At the bottom you can change the keyboard then you click on Login button

8. The usual desktop appears and you have keyboard setup !

Questions about tails-greeter
-----------------------------

1) Both:

Supported language codes: /usr/share/tails-greeter/language_codes
Default language code: /usr/share/tails-greeter/default_languagecodes

are saved at Tails build time (according to: /usr/lib/python2.7/dist-packages/tailsgreeter/config.py file).

As I see these files are being generated when tails-greeter package is built.

What I am to focus right now is in language_codes (all the possible ones).
According to:
https://git-tails.immerda.ch/greeter/tree/debian/rules?id=tails-greeter_0.8.5#n16
you seem to build your list based on:
/usr/share/i18n/SUPPORTED
.

My questions about language_codes are:

1.1) Are you excluding some keyboards on purpose or not ? If so, why? (Sorry I'm not very good at perl). 1.2) Do the tails-greeter buil-dependencies ensure that all the packages that fullfill the different keyboard layouts at: /usr/share/i18n/SUPPORTED/ are installed previous to the build?

My questions about default langcodes are:

1.3)

https://git-tails.immerda.ch/greeter/tree/default_langcodes?id=tails-greeter_0.8.5

Is there any rationale for choosing these ones over the rest of them?

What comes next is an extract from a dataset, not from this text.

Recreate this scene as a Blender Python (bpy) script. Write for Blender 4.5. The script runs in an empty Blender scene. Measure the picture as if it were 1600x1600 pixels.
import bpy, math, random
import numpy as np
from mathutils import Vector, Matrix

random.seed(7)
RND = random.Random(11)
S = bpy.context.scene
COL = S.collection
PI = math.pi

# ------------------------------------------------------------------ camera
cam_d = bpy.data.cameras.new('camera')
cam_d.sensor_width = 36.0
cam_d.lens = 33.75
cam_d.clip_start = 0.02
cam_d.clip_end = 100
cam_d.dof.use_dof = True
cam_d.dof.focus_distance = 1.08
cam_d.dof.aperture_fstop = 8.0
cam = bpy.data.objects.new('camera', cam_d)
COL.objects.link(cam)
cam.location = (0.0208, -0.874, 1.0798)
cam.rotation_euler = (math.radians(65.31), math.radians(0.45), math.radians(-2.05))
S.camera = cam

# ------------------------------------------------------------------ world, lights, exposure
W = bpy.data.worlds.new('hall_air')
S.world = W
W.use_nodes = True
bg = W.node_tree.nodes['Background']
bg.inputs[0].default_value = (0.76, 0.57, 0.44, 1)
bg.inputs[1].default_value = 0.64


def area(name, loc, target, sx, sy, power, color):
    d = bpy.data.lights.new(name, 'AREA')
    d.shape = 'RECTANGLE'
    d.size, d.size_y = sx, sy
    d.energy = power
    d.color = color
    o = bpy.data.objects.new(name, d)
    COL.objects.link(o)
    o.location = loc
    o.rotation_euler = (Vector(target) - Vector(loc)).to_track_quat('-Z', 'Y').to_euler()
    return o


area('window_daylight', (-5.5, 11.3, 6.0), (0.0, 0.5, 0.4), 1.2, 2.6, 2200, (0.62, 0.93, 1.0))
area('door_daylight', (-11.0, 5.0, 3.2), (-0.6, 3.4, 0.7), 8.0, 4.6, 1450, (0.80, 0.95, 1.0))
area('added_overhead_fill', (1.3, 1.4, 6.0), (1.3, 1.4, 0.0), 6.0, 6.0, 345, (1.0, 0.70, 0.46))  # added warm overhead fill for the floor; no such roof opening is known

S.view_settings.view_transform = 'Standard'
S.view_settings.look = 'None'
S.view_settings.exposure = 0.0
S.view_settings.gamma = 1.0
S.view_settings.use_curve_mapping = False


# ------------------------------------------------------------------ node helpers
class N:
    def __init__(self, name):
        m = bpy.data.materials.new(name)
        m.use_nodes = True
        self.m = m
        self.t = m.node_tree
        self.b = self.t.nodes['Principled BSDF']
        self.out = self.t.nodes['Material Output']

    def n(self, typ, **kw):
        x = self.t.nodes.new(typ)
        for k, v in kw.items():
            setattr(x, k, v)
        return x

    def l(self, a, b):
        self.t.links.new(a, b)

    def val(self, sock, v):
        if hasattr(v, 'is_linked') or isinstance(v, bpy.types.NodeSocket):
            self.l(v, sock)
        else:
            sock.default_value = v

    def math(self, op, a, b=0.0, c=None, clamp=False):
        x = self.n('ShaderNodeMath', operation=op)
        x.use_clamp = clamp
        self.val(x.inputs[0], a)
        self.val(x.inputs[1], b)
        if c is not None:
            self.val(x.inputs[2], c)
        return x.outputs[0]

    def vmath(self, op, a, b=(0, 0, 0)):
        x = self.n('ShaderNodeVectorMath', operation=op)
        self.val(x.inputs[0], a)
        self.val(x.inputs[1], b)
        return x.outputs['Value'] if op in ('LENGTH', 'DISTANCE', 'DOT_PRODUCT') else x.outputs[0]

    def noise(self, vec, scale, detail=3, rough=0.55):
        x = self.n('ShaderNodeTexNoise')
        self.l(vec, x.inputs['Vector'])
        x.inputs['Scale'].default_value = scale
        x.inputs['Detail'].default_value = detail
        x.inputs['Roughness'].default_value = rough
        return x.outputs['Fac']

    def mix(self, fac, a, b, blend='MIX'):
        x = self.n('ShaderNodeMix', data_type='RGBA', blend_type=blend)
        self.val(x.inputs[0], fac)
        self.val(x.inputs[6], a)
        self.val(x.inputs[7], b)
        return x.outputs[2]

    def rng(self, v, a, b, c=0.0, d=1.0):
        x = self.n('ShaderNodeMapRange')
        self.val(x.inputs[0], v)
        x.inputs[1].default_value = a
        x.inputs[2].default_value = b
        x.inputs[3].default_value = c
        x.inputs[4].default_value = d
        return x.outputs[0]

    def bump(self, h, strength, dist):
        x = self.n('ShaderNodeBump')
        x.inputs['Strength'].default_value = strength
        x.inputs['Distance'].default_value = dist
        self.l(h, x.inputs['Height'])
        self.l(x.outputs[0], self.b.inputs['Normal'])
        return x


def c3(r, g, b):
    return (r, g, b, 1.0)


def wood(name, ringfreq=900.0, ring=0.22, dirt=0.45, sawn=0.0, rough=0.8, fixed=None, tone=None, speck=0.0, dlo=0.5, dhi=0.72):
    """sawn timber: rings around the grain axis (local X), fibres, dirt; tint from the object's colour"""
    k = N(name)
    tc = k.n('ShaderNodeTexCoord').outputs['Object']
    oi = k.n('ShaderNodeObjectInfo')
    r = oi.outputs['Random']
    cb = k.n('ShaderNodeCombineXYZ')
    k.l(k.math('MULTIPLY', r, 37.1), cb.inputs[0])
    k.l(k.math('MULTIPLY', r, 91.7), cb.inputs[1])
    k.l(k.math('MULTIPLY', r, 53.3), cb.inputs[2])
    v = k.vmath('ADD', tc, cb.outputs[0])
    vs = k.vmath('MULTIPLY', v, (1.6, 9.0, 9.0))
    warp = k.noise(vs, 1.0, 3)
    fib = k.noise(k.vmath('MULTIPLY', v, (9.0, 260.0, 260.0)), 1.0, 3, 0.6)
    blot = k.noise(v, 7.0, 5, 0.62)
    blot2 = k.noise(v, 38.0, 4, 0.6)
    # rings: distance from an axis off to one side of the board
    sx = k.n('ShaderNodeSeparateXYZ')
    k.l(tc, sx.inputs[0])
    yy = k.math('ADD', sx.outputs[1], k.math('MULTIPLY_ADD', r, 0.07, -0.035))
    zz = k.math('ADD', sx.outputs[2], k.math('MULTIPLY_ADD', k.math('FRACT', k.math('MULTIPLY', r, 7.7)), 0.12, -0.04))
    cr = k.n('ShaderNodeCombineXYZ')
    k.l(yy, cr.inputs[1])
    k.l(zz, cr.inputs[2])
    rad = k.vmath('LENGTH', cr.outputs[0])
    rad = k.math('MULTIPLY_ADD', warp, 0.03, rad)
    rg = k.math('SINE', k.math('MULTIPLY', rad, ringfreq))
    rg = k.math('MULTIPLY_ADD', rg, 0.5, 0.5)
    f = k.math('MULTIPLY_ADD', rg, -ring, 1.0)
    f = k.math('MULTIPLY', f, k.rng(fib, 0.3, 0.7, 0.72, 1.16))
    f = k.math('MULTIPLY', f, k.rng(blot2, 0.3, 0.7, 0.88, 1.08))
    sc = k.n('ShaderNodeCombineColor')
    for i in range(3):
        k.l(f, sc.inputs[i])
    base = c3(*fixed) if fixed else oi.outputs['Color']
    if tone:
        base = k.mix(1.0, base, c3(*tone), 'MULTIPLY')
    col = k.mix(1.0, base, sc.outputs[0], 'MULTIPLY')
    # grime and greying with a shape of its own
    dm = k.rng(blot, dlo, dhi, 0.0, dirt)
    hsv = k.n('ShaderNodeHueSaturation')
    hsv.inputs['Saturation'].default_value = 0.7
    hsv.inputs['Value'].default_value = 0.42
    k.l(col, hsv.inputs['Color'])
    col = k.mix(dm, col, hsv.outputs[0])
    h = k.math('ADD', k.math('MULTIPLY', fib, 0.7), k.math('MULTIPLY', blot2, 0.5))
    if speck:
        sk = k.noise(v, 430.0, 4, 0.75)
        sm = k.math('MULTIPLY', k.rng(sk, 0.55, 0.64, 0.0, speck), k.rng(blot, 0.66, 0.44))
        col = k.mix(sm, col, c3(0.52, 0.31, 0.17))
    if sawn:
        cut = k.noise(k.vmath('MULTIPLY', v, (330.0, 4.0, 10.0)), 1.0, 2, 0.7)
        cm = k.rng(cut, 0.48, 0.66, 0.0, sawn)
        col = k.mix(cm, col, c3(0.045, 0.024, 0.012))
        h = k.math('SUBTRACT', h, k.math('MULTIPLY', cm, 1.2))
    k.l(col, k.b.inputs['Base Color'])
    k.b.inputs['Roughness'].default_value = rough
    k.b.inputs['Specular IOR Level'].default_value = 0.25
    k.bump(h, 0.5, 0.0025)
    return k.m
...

About my fork and more questions about tails-greeter
----------------------------------------------------

So I have made a tails-greeter fork so that it could work adapt and use it right now in Rescatux.

1) You can find the fork at:

https://github.com/adrian15/tails-greeter/tree/rescatux_0.32

2) You can try the fork by testing the latest Rescatux 0.32 beta 3 here:

http://www.supergrubdisk.org/2014/11/24/rescatux-0-32-beta-3-released/

3) How do you want to share source code?
3.1) At runtime thanks to a variable that depends on finding exclusive files found at Tails live cd? (Kind of what I draft on my fork). 3.2) With a build time variable that generates one type of package or antoher? 3.3) Trying to split the greeter into two parts, two packages (backend + frontend) so that I only have to code my own frontend different than ours but share the languages, country and keyboard layout algorithms?
3.4) Maybe another approach?

4) While doing my tests I have noticed an error similar to this one (I would have to reproduce it to give you the exact error):

locale: Cannot Set LC_ALL to default locale: No such file or directory.

if try to run gparted from a root console.

If I checked with locale I saw that locale was something like:

en_US.ansi_x3

That's why I added the two commands for forcing the generation of the used locale.

I'm asking myself if it's a problem because I use libc6 from jessie instead of wheezy or if it's something extra that your greeter does that I never came across.

5) Is there a way in your glade translation to replace Tails with a variable so that when the distro is not Tails you do not have to translate it all over again but just change the variable value ?

6) I would like to rewrite the greeter in QT but I don't have time and I don't it's worth.

7) I would probably try to the greeter with only lightdm and not gdm3 and see how it goes. This could be another improvement over tails-greeter, to make it dm independent.


More information
----------------
The instructions above imply that you have to replace lightdm by gdm3. That's not strictly needed if you know how to replace the default lightdm greeter.

Hopefully we can decide how we can work together so that something like a live-greeter can be available.

I also know about your pretty mockups :). That's another reason why using Tails greeter, because the language selection will be fancier.

  Finally I want to give you a big thank you for tails-greeter.